For the Elimination Challenge, the judges were as usual, Oliver Peck, Chris Nunez and Dave Navarro, the viewers at home and the human canvas jury. In keeping with the theme of the “X-Men,” each artist had to tattoo a color portrait of the superhero of the canvas’ choice keeping with the Technical Precision qualification. If this is not done precisely, fans all over the world will know it was botched. As Matti handed out the skulls, some were happy, but most, especially Melissa, who received a full body of Bishop, that seems nearly impossible to do in six hours. With the rest of the night to confer with their canvas, the heat was definitely on. With two Wolverine portraits, Matti decided to go toe to toe with Scott, so each will do a Wolverine. Sausage was delighted to get Professor X as his creation. The rest of the field was not that excited, as some had a tough job ahead of them. Melissa was so perplexed about her tattoo, that she asked Halo for help. He gave her advice, but Matti was dismayed to see Halo give out advice like it was government cheese.

The next day, the tattooing began. As the judges went around checking the progress, Chris noted that Kyle worked off of animosity and anger, and the more he rides him, the better he does, so he will not stop, as Kyle is tired of being in the middle of the pack and feels that he must insure his place in the competition and not let America down. Lydia had Warpath, and she took out his knives, but Sausage knows that without his knives, he is no longer Warpath and could just be anybody. Lydia did not feel she had the time to add the knives to the tattoo. When the time was up and the machines were put down, the critique began. Melissa was first; her portrait looked very much like the actor and only lacked a bit of contrast. Jim did Iceman, but it lacked a lot of precision. Keith did Storm, but it did not look at all like Halle Berry. Kyle did Beast, and took liberties by not making him a bright blue, but he did a good job according to the judges, and Chris noted how he plans to stay on his back. Lydia, rather than put in Warpath’s knives, left a blank space where they should be. She did not do his face according to the portrait, and the missing knives left the beholder to wonder who he was. Sausage did an awesome portrait of Professor X/Patrick Stewart and received praise for his work. Halo’s portrait of Rouge was excellent and by upping the contrast, it was even better. King Ruck redeemed himself on his portrait making the comic book effect on the helmet and the portrait effect on the face. Bubba did not capture the likeness of Mystique, and his portrait lacked definition and her face seemed out of shape. Jay did not capture the look of Professor X and totally changed his expression by shading where it was not needed. Roland’s portrayal of Blink was completely off the mark; her pretty face looked more garish in his depiction. Matti’s Wolverine was received with high marks, he took some liberties in the face, that made it better. Scott’s Wolverine also received high marks, for his technical work on the mesh and the way it stood out on the skin.
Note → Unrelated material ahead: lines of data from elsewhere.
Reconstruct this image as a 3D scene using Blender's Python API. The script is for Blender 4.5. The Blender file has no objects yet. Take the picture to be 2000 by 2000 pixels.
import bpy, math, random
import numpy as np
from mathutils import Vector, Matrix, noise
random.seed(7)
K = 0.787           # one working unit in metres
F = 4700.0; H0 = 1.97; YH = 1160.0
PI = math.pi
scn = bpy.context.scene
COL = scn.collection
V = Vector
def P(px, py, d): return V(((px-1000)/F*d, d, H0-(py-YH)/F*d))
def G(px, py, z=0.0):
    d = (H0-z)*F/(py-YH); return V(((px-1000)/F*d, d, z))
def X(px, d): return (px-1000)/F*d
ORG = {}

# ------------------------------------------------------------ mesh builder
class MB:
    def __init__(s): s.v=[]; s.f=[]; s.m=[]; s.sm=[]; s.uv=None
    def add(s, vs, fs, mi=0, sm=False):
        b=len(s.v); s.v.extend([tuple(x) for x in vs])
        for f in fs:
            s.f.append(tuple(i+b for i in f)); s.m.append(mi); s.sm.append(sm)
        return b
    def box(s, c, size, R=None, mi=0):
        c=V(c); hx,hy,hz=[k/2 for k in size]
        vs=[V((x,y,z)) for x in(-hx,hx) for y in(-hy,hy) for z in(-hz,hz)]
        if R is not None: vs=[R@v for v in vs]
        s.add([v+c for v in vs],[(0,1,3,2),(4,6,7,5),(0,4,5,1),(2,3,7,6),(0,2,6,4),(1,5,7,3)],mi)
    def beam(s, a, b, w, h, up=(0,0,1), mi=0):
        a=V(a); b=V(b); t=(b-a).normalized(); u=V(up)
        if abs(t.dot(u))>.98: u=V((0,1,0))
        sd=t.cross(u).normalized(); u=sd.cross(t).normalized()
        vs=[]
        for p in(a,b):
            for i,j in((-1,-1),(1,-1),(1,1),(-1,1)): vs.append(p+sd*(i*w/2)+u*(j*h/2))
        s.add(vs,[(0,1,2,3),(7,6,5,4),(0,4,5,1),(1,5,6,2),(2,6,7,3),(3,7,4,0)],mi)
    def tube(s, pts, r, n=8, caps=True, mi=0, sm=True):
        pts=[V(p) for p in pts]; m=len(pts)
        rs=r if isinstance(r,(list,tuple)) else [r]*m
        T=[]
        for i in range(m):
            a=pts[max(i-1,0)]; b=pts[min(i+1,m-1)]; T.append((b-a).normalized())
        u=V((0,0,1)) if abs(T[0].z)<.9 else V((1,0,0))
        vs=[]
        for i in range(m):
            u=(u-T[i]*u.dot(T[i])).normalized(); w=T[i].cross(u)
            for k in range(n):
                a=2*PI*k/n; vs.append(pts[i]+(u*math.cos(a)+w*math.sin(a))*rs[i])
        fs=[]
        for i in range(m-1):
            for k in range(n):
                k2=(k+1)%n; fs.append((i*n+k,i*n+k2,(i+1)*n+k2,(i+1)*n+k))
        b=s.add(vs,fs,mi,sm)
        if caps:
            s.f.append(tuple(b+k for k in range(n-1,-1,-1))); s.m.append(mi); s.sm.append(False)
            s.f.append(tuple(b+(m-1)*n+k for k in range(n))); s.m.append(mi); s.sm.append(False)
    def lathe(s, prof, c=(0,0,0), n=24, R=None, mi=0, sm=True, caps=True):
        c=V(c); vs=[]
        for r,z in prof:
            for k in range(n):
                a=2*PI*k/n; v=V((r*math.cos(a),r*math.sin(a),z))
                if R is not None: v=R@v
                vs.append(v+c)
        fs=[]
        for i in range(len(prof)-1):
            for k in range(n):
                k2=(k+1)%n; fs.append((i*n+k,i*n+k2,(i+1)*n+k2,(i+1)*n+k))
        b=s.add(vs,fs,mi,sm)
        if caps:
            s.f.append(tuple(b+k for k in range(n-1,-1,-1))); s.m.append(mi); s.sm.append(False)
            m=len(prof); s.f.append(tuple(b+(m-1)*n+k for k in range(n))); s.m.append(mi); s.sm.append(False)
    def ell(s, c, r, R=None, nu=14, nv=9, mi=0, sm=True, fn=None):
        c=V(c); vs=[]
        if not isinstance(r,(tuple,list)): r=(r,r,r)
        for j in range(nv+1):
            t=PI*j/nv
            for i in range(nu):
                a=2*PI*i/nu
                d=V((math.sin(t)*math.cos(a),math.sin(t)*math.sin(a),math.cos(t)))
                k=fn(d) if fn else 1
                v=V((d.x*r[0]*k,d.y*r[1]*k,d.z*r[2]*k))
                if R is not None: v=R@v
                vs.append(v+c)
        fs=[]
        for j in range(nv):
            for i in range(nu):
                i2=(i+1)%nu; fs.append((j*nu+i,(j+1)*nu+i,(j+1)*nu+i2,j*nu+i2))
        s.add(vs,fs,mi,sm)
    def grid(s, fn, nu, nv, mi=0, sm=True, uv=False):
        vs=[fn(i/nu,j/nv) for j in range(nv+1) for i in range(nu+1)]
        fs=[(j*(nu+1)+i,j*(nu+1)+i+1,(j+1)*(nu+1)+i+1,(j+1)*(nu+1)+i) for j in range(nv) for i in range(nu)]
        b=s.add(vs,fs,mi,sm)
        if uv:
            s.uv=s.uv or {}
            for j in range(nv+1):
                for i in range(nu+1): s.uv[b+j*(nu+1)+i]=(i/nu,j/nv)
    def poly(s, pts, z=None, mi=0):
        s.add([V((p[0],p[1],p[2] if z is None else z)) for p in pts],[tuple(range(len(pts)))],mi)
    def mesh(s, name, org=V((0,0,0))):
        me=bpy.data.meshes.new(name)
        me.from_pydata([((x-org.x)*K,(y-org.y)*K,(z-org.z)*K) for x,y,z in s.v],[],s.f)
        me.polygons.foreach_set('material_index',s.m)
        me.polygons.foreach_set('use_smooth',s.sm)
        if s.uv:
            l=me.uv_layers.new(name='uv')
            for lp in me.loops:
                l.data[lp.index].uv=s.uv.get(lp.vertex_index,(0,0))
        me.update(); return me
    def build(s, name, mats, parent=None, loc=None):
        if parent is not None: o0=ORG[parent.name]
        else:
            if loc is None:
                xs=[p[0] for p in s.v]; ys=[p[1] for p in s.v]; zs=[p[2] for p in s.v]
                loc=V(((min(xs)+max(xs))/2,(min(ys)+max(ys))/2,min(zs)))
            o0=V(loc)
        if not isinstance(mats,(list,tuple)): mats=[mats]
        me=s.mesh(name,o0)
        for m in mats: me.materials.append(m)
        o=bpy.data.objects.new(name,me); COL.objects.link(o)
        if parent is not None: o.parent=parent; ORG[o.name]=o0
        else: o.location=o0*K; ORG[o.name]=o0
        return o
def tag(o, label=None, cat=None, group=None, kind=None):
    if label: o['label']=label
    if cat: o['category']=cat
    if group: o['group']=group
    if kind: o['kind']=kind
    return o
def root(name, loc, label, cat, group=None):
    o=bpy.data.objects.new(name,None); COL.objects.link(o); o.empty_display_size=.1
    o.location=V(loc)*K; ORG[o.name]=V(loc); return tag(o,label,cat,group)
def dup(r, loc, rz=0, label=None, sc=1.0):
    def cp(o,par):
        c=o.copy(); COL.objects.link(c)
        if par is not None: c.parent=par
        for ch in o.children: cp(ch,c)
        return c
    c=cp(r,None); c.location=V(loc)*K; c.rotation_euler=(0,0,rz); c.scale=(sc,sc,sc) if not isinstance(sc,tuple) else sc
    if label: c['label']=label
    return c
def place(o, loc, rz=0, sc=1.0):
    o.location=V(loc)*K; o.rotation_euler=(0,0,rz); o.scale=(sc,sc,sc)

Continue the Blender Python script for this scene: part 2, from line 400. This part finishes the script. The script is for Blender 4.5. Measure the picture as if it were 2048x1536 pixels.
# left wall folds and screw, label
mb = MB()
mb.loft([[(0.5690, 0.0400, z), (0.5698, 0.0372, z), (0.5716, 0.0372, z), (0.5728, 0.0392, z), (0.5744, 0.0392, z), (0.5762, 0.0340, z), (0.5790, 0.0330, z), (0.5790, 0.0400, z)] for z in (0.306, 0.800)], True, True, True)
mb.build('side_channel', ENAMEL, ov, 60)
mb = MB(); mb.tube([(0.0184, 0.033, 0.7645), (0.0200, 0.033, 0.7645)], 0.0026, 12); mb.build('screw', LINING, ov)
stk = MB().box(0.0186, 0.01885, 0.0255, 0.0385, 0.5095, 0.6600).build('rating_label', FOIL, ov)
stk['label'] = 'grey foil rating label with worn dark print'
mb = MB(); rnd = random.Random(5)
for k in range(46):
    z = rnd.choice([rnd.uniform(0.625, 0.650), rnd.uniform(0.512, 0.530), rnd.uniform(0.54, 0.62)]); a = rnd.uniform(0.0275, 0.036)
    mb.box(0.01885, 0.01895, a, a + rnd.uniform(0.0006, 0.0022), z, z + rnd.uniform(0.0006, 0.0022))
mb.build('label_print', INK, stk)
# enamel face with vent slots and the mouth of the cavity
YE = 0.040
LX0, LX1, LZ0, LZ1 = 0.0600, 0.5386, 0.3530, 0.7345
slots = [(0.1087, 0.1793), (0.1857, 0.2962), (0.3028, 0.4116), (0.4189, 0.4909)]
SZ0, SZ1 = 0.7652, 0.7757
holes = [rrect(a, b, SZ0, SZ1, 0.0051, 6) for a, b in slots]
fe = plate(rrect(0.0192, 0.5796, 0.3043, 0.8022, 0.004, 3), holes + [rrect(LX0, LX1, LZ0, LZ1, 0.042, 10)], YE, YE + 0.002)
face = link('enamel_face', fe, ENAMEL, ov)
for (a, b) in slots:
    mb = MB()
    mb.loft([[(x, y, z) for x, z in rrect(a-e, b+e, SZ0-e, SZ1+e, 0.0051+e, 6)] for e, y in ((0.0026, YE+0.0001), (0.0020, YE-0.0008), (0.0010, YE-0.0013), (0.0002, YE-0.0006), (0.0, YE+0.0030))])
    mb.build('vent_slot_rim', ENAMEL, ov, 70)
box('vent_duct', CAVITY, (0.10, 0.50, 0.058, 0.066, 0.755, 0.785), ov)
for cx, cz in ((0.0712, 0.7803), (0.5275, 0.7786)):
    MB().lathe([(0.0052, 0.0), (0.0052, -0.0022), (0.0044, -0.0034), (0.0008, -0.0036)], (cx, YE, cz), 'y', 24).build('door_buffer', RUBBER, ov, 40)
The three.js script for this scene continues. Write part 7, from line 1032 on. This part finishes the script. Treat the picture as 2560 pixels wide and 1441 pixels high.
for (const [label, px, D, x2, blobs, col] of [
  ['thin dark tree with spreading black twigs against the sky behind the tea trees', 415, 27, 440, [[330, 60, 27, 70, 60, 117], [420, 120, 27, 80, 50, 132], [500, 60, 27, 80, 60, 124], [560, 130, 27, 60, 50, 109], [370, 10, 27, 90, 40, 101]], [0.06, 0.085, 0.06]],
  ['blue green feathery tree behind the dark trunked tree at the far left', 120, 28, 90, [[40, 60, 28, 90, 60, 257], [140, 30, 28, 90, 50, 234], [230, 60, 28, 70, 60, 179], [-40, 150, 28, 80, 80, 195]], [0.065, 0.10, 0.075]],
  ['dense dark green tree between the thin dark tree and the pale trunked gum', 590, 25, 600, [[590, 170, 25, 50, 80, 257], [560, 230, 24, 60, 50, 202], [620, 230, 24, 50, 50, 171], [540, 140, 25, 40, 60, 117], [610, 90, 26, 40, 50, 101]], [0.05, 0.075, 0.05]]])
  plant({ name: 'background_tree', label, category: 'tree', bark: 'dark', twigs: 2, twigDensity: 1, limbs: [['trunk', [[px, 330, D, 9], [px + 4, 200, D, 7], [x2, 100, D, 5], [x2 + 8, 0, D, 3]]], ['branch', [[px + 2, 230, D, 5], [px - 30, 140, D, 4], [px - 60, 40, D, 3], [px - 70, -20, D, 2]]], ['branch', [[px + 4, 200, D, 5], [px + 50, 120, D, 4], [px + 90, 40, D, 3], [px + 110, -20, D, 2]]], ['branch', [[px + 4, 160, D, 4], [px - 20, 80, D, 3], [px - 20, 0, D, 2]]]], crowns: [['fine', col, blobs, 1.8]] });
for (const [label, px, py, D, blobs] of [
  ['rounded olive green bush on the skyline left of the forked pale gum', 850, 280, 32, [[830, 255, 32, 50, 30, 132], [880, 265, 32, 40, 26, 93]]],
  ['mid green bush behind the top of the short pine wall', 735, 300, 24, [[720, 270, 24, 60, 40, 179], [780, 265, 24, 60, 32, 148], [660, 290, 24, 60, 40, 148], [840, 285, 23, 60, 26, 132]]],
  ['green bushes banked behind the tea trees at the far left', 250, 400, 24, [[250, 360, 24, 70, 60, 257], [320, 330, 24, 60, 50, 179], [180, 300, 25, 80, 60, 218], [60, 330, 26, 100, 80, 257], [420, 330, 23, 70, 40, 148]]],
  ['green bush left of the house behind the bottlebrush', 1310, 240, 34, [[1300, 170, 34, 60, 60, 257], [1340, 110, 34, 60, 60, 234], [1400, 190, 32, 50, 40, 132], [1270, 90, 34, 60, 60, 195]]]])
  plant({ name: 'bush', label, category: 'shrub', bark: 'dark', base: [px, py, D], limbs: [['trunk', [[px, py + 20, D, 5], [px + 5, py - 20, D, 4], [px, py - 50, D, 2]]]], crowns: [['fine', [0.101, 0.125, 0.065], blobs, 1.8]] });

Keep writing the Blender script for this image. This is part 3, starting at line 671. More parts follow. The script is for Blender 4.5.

As a bonus to the artists, they received a sneak preview of the movie coming out on May 23, “X-Men: Days of Future Past.” Then the canvases were brought in for one last look. However, before the judging started, there was one more person brought in to check out the portraits; Wolverine himself, the very extra-special superhero, Hugh Jackman. As the oohs and ahs finally subsided, and Melissa stole a big hug, Hugh was introduced as the guest judge. Each artist brought their canvas to Hugh for him to assess. He loved every one of the portraits and admired the artists for their details; no bad marks were given by this superhero. Hugh even got to announce the winner; Scott, who will now be able to put up one artist for elimination.

As the judges chose the worst tattoos, the human canvas jury deliberated. Oliver came to the loft to ask Scott, who he put up for elimination; he chose Roland. Then he called to the shop, Scott, Roland and Lydia, who was chosen by the human canvas jury as the worst of the day.

Dave then told Roland he did not have what it takes to be “Ink Master.” Oliver told him it was a challenge of high skills, and as the competition progressed, it was evident he did not have the abilities necessary to proceed. As he packed his bags to leave, he stated that he was an artist and interprets his work they way he sees it, and will continue doing what he does.